Woodhead takes teachers to task over inspections

Chris Woodhead wants teachers to accept praise and blame

The Chief Inspector of Schools in England, Chris Woodhead, has attacked the "depressing and outmoded nonsense" of teachers who resent inspections and who refuse to accept that some schools are more successful than others.

As an example of this attitude, he cited teachers in Poole, Dorset, who he said had marked the end of their inspection by burning their personal assessments in the school playground, without having read the contents.

"Many in the world of education," he said, "think it is wrong to either praise a school or an individual teacher for doing well or criticise bad schools and incompetent teachers."

Attempts to create examples of excellence, such as the "beacon schools" project, he said were hampered by "a deep-seated reluctance to admit that other schools may have something to learn from them".


[ image: Beacon schools can be used as an example to neighbouring schools]
Beacon schools can be used as an example to neighbouring schools
Writing in the Daily Mail, Mr Woodhead said that "successful schools ... reward success and probe failure. They do not try to pretend all is equally well in every classroom."
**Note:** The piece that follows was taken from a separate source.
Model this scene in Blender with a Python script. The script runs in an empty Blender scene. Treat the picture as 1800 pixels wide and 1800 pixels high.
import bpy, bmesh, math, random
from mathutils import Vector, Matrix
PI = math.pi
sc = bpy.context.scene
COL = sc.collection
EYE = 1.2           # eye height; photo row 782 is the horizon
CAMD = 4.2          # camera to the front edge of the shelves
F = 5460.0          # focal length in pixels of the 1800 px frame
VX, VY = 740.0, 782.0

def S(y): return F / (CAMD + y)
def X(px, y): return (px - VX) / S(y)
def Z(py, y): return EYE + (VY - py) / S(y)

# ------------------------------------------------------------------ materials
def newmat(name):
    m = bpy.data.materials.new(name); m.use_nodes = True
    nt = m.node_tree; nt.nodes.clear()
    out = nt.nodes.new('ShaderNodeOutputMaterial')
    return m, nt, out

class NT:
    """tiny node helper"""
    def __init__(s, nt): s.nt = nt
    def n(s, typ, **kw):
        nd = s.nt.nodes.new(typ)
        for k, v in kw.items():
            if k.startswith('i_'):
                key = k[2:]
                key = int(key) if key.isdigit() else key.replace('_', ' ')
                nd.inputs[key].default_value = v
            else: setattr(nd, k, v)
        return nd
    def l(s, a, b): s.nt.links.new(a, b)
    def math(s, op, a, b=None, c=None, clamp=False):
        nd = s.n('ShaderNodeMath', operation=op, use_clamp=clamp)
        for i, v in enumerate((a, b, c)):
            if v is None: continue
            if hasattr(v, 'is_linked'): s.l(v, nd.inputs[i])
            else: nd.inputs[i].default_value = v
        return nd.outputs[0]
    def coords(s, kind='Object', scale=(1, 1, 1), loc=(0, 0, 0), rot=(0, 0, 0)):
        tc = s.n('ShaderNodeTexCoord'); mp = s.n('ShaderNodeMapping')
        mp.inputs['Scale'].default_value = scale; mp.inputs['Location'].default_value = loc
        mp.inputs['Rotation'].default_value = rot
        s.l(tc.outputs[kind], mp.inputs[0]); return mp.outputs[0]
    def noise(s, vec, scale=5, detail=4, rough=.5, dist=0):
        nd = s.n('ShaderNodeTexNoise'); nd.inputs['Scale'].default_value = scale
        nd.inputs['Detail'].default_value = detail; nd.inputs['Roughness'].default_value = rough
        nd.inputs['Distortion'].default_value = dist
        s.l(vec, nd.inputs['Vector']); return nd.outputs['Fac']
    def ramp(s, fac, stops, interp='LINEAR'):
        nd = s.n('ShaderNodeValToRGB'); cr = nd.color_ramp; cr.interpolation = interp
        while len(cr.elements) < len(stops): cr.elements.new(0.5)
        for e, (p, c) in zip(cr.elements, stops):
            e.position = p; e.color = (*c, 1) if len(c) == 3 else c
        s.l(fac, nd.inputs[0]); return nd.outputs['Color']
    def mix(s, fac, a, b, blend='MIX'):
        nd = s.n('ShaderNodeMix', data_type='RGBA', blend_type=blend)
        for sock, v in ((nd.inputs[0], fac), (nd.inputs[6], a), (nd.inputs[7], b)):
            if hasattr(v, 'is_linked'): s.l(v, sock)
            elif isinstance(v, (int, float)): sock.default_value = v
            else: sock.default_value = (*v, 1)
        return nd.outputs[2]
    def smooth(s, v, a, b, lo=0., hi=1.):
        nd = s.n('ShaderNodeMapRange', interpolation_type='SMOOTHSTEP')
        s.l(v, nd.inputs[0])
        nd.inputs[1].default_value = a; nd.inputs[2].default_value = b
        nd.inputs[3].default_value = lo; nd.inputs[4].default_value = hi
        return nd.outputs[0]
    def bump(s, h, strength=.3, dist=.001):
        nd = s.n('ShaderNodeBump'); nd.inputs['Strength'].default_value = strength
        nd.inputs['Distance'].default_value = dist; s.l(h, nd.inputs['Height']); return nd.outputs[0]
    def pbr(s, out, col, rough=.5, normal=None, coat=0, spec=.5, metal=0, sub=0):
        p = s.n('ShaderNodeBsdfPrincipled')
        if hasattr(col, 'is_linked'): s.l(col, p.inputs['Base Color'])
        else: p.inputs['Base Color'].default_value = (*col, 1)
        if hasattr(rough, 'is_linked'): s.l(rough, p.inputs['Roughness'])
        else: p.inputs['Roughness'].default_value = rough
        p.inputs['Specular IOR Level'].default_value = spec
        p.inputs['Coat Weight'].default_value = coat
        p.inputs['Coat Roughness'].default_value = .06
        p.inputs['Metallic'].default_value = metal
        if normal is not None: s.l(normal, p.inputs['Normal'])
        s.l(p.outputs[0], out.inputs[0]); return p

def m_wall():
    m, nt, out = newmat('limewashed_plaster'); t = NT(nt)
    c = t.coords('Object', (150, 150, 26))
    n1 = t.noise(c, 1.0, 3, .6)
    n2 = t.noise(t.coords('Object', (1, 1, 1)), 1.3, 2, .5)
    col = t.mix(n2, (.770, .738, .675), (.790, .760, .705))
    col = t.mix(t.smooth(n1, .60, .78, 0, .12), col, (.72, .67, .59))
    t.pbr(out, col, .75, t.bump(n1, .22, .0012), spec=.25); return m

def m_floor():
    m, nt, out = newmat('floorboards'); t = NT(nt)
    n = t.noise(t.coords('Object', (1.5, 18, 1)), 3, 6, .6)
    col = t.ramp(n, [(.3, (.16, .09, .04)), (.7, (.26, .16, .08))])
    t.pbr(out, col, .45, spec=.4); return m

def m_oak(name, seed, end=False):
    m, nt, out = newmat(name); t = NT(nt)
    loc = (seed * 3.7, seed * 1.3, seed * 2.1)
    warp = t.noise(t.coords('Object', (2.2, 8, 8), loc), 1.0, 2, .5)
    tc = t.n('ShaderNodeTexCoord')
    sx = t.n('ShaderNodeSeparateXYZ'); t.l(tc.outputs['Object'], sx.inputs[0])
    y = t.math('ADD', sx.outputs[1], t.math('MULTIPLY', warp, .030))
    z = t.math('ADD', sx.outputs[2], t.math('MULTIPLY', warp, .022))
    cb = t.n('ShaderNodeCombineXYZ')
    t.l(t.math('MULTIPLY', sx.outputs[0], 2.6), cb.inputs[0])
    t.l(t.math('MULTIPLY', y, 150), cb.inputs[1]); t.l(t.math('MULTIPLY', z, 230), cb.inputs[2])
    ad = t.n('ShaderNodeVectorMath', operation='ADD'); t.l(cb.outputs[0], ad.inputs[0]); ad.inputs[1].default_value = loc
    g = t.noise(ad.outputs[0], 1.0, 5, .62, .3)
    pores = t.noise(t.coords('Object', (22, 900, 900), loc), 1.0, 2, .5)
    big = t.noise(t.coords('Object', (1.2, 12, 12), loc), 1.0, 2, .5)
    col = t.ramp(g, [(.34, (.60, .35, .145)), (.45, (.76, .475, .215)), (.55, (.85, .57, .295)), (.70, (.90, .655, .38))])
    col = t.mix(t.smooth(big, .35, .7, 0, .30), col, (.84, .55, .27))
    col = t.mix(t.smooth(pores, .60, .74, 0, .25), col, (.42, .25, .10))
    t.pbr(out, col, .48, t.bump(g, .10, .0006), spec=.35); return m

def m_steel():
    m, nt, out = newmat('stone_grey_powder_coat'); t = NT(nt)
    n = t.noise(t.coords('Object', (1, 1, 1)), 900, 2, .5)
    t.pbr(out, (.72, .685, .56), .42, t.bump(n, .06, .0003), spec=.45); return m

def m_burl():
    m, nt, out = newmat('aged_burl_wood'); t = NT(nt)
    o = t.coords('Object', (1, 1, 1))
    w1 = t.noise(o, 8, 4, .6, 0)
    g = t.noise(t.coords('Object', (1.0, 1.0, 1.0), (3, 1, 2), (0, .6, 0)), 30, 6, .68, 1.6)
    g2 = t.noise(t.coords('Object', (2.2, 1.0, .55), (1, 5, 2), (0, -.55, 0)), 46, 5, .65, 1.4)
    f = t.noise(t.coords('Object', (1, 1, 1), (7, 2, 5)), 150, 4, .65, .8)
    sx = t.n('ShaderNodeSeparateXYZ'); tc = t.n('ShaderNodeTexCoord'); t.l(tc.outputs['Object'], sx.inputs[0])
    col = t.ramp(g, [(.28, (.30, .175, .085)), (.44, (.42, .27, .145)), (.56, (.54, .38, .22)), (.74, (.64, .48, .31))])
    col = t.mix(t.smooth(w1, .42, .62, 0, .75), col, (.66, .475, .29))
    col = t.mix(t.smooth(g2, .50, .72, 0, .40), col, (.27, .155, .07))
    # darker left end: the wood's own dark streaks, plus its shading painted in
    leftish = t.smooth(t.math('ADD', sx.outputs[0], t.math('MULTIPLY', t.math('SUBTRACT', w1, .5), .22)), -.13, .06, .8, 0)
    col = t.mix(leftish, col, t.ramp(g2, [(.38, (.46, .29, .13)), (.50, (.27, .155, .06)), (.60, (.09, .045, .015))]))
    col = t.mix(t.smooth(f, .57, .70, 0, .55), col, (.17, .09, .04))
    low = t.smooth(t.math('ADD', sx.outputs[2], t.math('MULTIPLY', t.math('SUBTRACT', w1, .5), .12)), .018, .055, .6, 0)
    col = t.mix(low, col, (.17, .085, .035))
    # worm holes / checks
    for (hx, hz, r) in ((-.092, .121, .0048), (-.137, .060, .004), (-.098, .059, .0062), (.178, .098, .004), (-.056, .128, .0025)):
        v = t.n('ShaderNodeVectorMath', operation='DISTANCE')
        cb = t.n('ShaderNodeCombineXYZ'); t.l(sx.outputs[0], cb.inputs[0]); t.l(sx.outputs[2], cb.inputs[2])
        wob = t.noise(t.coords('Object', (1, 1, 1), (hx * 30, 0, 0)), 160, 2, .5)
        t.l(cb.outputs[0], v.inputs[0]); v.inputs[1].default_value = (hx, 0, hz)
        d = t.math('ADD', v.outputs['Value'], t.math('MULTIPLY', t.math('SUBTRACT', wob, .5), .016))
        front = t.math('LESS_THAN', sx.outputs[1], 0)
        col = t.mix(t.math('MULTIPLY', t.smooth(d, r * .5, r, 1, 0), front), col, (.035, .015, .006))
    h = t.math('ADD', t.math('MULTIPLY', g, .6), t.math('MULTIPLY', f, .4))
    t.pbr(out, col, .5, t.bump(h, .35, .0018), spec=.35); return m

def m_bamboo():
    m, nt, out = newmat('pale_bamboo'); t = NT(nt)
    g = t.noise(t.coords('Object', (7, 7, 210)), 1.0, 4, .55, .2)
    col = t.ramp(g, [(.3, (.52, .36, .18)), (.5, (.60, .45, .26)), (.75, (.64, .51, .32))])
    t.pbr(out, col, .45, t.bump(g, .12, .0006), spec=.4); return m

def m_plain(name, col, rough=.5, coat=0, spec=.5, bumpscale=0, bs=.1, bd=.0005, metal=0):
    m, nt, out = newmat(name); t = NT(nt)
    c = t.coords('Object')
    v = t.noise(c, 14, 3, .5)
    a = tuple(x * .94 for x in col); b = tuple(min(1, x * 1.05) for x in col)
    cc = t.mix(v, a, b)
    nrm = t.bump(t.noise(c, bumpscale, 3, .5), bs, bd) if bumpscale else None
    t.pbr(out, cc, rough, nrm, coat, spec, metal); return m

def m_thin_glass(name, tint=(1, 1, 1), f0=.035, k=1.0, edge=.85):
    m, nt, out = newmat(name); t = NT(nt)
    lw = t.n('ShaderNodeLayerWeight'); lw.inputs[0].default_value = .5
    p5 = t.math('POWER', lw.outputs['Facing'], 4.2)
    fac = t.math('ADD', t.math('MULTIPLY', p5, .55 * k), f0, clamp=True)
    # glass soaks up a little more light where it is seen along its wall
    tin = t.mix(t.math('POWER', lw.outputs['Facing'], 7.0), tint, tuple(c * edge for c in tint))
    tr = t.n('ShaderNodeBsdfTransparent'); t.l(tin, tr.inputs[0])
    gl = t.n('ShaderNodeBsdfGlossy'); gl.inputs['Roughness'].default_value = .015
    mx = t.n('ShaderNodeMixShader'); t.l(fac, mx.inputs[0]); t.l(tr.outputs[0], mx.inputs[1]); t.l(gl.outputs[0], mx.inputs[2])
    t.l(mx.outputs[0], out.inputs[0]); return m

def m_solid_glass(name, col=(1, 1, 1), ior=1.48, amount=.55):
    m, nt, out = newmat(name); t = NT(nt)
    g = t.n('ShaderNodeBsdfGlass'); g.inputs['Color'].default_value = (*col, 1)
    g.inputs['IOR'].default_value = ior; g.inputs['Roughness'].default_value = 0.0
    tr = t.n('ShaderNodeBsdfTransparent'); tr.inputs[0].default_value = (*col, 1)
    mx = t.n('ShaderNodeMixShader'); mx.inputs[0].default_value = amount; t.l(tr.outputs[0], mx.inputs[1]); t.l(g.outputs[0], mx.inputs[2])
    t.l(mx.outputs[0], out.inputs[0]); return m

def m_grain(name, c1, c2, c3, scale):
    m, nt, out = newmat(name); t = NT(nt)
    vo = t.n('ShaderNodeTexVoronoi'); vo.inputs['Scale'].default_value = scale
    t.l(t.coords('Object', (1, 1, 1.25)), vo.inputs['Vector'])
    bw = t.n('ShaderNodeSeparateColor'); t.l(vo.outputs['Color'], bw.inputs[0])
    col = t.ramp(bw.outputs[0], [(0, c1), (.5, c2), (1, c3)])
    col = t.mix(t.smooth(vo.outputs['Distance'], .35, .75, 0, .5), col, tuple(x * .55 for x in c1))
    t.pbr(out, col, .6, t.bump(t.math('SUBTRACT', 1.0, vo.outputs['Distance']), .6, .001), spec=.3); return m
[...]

"We need more such schools. We will not have them until we have confronted the defensiveness and the ideological silliness which explains the burning of inspection grades in that Poole playground".

The chief inspector's comments are made against a background in which the possibility of performance-related pay for teachers is being debated.

The chair of the House of Commons' Education Select Committee, Margaret Hodge, and the General Secretary of the National Association of Head Teachers, David Hart, have both suggested that a more flexible approach to pay would allow the achievements of successful teachers to be reflected in their salary.